--- YOUR OBJECTIVE ---
Write out all of the data without omission, exactly as shown.

### DATA ###

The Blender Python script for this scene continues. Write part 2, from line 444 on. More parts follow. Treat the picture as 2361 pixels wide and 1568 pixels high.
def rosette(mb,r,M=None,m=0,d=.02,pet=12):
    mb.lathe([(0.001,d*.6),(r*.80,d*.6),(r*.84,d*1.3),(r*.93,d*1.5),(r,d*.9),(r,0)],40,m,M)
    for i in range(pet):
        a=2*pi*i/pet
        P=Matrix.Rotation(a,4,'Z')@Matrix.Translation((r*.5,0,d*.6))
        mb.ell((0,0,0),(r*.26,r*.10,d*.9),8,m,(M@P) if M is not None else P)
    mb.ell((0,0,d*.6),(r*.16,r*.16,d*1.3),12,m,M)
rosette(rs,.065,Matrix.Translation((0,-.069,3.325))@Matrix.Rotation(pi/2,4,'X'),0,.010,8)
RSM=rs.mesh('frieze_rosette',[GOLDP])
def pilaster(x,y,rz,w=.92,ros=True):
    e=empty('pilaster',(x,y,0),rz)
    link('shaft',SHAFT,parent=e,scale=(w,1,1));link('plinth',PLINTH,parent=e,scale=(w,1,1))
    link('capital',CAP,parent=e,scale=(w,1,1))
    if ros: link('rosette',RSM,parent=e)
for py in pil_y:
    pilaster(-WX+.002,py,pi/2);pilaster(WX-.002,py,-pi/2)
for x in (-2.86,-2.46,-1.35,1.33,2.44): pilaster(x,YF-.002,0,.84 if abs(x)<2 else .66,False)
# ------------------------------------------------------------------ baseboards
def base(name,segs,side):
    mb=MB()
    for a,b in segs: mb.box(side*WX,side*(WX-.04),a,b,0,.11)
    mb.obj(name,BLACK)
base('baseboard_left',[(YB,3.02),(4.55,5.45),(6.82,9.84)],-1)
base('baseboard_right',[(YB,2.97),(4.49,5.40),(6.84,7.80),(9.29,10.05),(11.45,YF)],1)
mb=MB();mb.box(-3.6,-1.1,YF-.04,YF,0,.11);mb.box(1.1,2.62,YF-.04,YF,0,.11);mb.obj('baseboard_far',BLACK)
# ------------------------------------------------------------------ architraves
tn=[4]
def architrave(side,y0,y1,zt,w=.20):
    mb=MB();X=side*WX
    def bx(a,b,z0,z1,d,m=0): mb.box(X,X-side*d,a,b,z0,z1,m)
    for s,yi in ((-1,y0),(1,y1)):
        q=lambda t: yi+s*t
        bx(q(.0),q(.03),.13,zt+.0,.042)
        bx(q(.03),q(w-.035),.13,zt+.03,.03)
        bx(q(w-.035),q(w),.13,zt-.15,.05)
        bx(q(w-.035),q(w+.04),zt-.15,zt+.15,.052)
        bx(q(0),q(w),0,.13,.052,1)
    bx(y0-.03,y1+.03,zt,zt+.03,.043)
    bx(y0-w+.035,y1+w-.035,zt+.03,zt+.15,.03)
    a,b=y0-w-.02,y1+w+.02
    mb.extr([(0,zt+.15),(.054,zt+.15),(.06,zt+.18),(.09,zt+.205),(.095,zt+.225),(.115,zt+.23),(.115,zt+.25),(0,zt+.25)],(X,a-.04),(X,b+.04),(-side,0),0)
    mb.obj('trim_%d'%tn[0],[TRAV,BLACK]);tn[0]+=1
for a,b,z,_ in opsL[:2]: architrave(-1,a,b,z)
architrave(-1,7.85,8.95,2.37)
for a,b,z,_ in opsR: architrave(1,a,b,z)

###

--- EXERCISE RESULT ---
The Blender Python script for this scene continues. Write part 2, from line 444 on. More parts follow. Treat the picture as 2361 pixels wide and 1568 pixels high.
def rosette(mb,r,M=None,m=0,d=.02,pet=12):
    mb.lathe([(0.001,d*.6),(r*.80,d*.6),(r*.84,d*1.3),(r*.93,d*1.5),(r,d*.9),(r,0)],40,m,M)
    for i in range(pet):
        a=2*pi*i/pet
        P=Matrix.Rotation(a,4,'Z')@Matrix.Translation((r*.5,0,d*.6))
        mb.ell((0,0,0),(r*.26,r*.10,d*.9),8,m,(M@P) if M is not None else P)
    mb.ell((0,0,d*.6),(r*.16,r*.16,d*1.3),12,m,M)
rosette(rs,.065,Matrix.Translation((0,-.069,3.325))@Matrix.Rotation(pi/2,4,'X'),0,.010,8)
RSM=rs.mesh('frieze_rosette',[GOLDP])
def pilaster(x,y,rz,w=.92,ros=True):
    e=empty('pilaster',(x,y,0),rz)
    link('shaft',SHAFT,parent=e,scale=(w,1,1));link('plinth',PLINTH,parent=e,scale=(w,1,1))
    link('capital',CAP,parent=e,scale=(w,1,1))
    if ros: link('rosette',RSM,parent=e)
for py in pil_y:
    pilaster(-WX+.002,py,pi/2);pilaster(WX-.002,py,-pi/2)
for x in (-2.86,-2.46,-1.35,1.33,2.44): pilaster(x,YF-.002,0,.84 if abs(x)<2 else .66,False)
# ------------------------------------------------------------------ baseboards
def base(name,segs,side):
    mb=MB()
    for a,b in segs: mb.box(side*WX,side*(WX-.04),a,b,0,.11)
    mb.obj(name,BLACK)
base('baseboard_left',[(YB,3.02),(4.55,5.45),(6.82,9.84)],-1)
base('baseboard_right',[(YB,2.97),(4.49,5.40),(6.84,7.80),(9.29,10.05),(11.45,YF)],1)
mb=MB();mb.box(-3.6,-1.1,YF-.04,YF,0,.11);mb.box(1.1,2.62,YF-.04,YF,0,.11);mb.obj('baseboard_far',BLACK)
# ------------------------------------------------------------------ architraves
tn=[4]
def architrave(side,y0,y1,zt,w=.20):
    mb=MB();X=side*WX
    def bx(a,b,z0,z1,d,m=0): mb.box(X,X-side*d,a,b,z0,z1,m)
    for s,yi in ((-1,y0),(1,y1)):
        q=lambda t: yi+s*t
        bx(q(.0),q(.03),.13,zt+.0,.042)
        bx(q(.03),q(w-.035),.13,zt+.03,.03)
        bx(q(w-.035),q(w),.13,zt-.15,.05)
        bx(q(w-.035),q(w+.04),zt-.15,zt+.15,.052)
        bx(q(0),q(w),0,.13,.052,1)
    bx(y0-.03,y1+.03,zt,zt+.03,.043)
    bx(y0-w+.035,y1+w-.035,zt+.03,zt+.15,.03)
    a,b=y0-w-.02,y1+w+.02
    mb.extr([(0,zt+.15),(.054,zt+.15),(.06,zt+.18),(.09,zt+.205),(.095,zt+.225),(.115,zt+.23),(.115,zt+.25),(0,zt+.25)],(X,a-.04),(X,b+.04),(-side,0),0)
    mb.obj('trim_%d'%tn[0],[TRAV,BLACK]);tn[0]+=1
for a,b,z,_ in opsL[:2]: architrave(-1,a,b,z)
architrave(-1,7.85,8.95,2.37)
for a,b,z,_ in opsR: architrave(1,a,b,z)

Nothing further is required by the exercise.